I just got an email from a bridal website with the subject "Countdown to your Wedding Day"... is 11AM too early to drink the rest of the wine we have?
Just facebooked the guy whose name you're yelling in there. So you're aware, his interests include "swearing at babies" and "Ice luge"
Great News, you CAN smoke bowls with a magnifying glass
No room in fridge, chilling wine in snow. Do NOT let the dog pee on it.
Were taking his cast off tonite. Need a saw and a gameplan. Meet us at rosies in 30.
This was just another one of those days you wished you had a penis-size indicator instead of wasting your time isn't it?
I fell asleep on the bus and woke up in Italian Las Vegas.

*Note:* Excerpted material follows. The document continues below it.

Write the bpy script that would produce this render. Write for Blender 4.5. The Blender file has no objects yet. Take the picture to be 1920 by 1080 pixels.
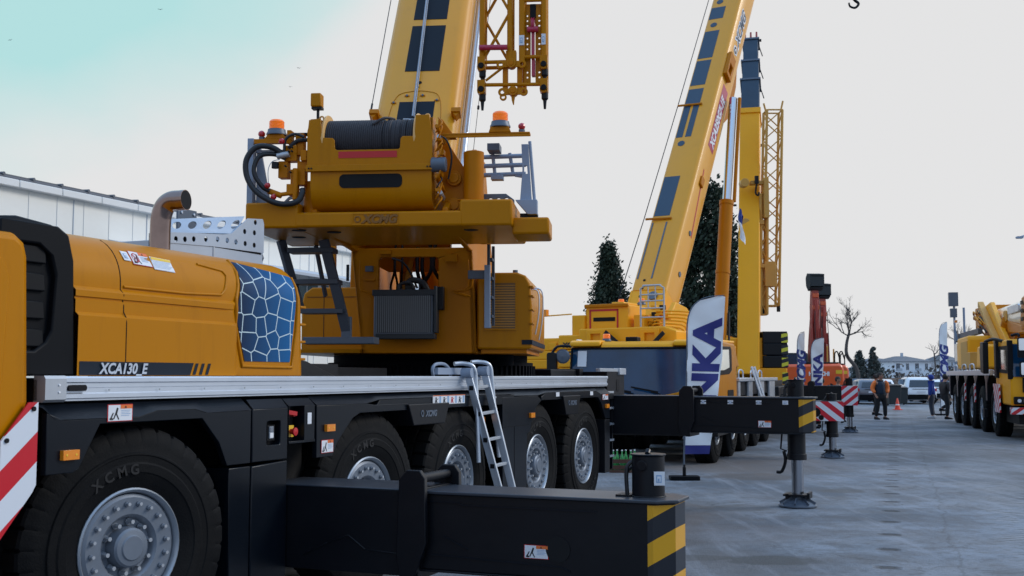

Europe was a successful continent for me.
Its official, if she bites your dick through your jeans, ya'll go together. A lesson you shouldn't have to learn after the fact.
i'll llet you know if at any point this night starts to make any sense
You know you're a heffer when you discover chocolate frosting on your smoking apparatus
I'm at the point in my life where I'm gonna sell my eggs for cash
Well, if it makes you feel any better I'll be drinking tequila and doing lines on Halloween. Just like old days.
I'm proud of all of us. Somehow we all survived another Jägerbomb Tuesday
I would also like you to tell your human bio class that I successfully smoked out the flu. 103 degree when I woke up yesterday. 100degree after one bowl. 4 more bowls and 16 hours later all that's left is a cough
Thanks for going with me today. It’s been a long time since I bought bra and panties because of a guy
It’s called “shopping for lingerie” and it’s one of the many exciting and sexy things that follow a divorce, along with sexting, sleepovers, and orgasms
But, our next lesson is picking up a younger guys at the bar!